Una curiosità riguarda il Santo Patrono locale: la festa patronale ricorre il 12 settembre (la Santa Croce), mentre il Patrono è Sant’Olivo. La reliquia del suo corpo giunge qui nel 1614, procurata dal gesuita padre Domizio Piatti, appartenente alla famiglia feudataria del luogo (residenti a Turbigo, nel palazzo cinquecentesco chiamato “Corte Nobile”. Un suo nipote, l’abate Cesare Piatti, donerà una serie di sculture di famiglia alla Biblioteca Ambrosiana). Egli aveva ottenuto i resti di Olivo e altre reliquie, tra cui i teschi di Pelbonia e Fortuno (Fortunato), a Roma, recuperati dalla catacomba di Santa Priscilla sulla Via Salaria. Il corpo del santo viene collocato all’interno della chiesa parrocchiale, in una nicchia appositamente realizzata sopra l’altare di San Carlo. Passano quarant’anni e il 5 novembre 1645 il borgo è saccheggiato dalle truppe francesi; in quell’occasione si verifica un fatto che, agli occhi della popolazione, ha del miracoloso ed accresce la devozione verso Sant’Olivo. L’accaduto è testimoniato dal racconto di don Giovanni Francesco Soglio.
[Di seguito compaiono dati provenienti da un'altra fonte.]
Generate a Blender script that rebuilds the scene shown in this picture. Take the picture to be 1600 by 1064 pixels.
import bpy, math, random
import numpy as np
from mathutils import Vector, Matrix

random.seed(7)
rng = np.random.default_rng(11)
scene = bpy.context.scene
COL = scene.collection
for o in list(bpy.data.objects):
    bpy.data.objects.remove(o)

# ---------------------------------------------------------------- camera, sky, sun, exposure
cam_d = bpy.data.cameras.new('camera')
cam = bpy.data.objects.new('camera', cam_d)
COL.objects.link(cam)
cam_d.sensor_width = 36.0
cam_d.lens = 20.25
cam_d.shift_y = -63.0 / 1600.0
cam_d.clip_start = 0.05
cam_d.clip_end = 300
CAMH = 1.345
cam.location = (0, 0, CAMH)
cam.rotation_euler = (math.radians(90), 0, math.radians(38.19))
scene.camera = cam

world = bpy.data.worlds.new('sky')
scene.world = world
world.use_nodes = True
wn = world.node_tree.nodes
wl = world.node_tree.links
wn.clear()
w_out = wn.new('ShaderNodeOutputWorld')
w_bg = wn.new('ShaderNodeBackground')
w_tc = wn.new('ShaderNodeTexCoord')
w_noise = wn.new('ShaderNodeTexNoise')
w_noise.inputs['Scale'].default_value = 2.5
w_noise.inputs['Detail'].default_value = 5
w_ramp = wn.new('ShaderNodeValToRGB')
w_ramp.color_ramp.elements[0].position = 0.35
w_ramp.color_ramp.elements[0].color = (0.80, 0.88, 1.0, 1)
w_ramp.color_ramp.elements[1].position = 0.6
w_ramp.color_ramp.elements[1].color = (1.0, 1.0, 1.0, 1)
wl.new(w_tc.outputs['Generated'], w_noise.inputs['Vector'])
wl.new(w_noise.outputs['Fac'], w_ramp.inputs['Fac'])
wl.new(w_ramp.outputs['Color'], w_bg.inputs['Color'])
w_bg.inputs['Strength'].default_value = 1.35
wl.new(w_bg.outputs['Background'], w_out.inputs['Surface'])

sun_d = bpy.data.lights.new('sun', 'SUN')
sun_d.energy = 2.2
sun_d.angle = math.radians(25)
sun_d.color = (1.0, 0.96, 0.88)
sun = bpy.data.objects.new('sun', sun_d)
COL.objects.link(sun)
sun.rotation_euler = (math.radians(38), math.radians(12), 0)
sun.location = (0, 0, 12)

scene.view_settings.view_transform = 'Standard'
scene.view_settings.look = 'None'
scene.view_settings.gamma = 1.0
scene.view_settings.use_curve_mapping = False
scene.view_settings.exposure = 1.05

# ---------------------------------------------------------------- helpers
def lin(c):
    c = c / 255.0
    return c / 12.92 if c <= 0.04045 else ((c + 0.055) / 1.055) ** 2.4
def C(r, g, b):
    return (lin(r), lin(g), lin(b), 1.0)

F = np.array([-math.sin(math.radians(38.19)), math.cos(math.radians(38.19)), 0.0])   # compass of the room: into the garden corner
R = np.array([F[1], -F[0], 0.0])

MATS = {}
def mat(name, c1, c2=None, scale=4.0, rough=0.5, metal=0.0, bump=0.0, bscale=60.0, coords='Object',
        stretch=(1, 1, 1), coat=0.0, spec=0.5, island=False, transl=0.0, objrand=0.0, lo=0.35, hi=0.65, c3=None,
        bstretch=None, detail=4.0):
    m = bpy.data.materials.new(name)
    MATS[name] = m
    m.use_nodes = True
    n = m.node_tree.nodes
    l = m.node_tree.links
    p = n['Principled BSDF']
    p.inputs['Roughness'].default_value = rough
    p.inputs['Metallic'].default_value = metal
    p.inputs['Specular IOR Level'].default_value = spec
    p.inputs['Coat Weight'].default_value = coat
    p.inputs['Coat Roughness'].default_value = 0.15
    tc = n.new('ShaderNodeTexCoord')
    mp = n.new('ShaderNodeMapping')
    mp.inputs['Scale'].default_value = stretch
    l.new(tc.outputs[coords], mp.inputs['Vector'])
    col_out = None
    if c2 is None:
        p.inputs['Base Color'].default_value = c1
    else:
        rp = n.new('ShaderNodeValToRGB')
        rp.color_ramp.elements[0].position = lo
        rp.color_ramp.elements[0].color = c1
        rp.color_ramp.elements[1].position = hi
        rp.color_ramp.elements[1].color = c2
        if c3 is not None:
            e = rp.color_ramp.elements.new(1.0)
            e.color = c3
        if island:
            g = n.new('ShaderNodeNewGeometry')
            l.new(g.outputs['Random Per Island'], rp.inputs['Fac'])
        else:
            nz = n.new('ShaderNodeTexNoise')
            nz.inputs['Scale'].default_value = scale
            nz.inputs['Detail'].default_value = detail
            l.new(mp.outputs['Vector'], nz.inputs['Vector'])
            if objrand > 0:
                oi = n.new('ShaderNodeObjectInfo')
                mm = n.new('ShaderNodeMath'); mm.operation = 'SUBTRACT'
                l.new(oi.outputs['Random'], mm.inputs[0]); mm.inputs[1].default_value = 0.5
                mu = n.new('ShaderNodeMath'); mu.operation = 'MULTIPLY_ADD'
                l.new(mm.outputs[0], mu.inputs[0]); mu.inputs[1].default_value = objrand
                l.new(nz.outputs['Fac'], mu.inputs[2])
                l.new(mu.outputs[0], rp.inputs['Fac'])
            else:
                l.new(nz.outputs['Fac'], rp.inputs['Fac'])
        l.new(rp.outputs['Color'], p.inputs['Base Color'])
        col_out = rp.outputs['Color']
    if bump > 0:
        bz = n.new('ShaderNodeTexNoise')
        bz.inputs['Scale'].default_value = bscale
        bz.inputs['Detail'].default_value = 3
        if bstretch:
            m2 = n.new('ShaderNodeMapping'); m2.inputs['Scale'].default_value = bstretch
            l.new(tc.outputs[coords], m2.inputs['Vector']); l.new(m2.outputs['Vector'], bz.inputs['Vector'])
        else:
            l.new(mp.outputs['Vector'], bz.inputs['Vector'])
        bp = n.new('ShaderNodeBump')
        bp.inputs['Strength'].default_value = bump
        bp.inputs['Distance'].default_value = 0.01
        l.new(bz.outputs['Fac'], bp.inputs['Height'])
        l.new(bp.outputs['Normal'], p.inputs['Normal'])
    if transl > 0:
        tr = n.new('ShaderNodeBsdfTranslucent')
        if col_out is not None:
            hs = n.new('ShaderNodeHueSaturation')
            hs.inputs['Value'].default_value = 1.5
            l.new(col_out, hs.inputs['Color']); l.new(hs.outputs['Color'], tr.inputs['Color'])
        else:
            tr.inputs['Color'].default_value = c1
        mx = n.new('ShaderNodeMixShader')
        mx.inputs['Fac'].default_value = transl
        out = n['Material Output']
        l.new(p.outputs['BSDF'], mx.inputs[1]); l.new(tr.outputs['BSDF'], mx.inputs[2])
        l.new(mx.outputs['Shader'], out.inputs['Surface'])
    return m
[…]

«I francesi il 5 novembre 1645 hanno saccheggiato la casa parrocchiale con ogni sorta di maltrattamenti alla popolazione ed incredibile danneggiamento e disprezzo delle cose sacre, ed anche nessun riguardo per le Sante Reliquie di Sant’Olivo e di altri santi, che se non fossero state miracolosamente difese avrebbero asportato e distrutto. Per dir tutto in breve, cosa degna di essere ricordata, quando già avevano alzato le scuri per spezzare le urne in cui le reliquie si conservavano, apertesi queste da sé, furono accecati in modo tale, come attestarono gli stessi ufficiali, da non potersi ritirare che rispettandole. Io Giò F. Soglio altro curato ho scritto questo a gloria di Dio e per memoria del fatto».
Questo fatto è simile a quanto accaduto al Monte dei Cappuccini di Torino, nella chiesa di Santa Maria al Monte, ad opera di truppe francesi durante l’Assedio del 1706, e questa è un’altra storia che merita di essere raccontata!
Tante suggestioni si affollano nei miei pensieri, dalla penombra della chiesa al ritorno alla luce del mezzogiorno che mi assale all’uscita. Carpignano Sesia consente di immergersi, per il breve spazio di un’ora, nello spirito del Medioevo, lontano dal rumore e dalla vita.